Nevertheless, my respondents stressed in their interviews that they consider it necessary to participate in actions carried out by the LGBT community. Most of them, however, are quite reluctant to politicization of LGBT problems, believing that the main function of the community is cultural, socializing one. Thus, the majority of respondents, 22 out of 43, in response to the question “Do you participate in actions for the rights of LGBT people?” chose the option “Occasionally, as I consider it my duty to support the community”. Ten people chose “Sometimes, when an cause is worthy”, only two respondents answered “Yes, always”, and two respondents never participated in such actions. Two respondents chose “Very rarely, I think such actions are meaningless, society cannot be convinced”; and one person said that he had never participated in such actions because he had considered them harmful to the image of the LGBT community. The remaining respondents said that they took part in the actions from time to time.

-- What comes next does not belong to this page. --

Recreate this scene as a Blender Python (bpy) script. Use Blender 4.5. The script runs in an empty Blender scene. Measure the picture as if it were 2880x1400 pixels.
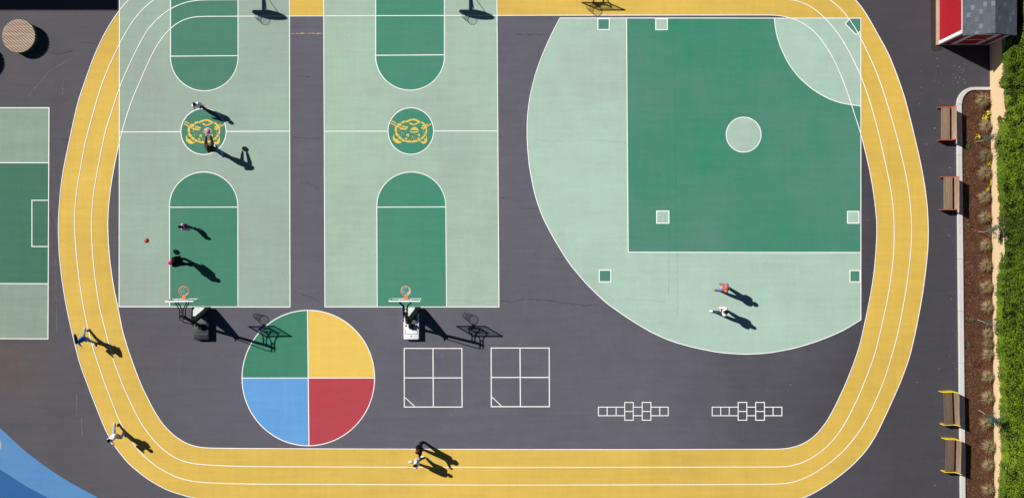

Although my study does not claim to be representative, it allows drawing some conclusions with a certain degree of confidence. A sexual orientation of a person, recognized in society as a non-traditional one, causes him/her to rethink his/her position in society, to seek his/her place, to form a new circle of friends in search of support and understanding. The hardest thing is to build relationships with older relatives, generally a lack of understanding and rejection more often are manifested by older generations. Most of my respondents believe that the main factors of LGBT segregation are social stereotypes and inadequate representation of the problems of sexual minorities by mass media.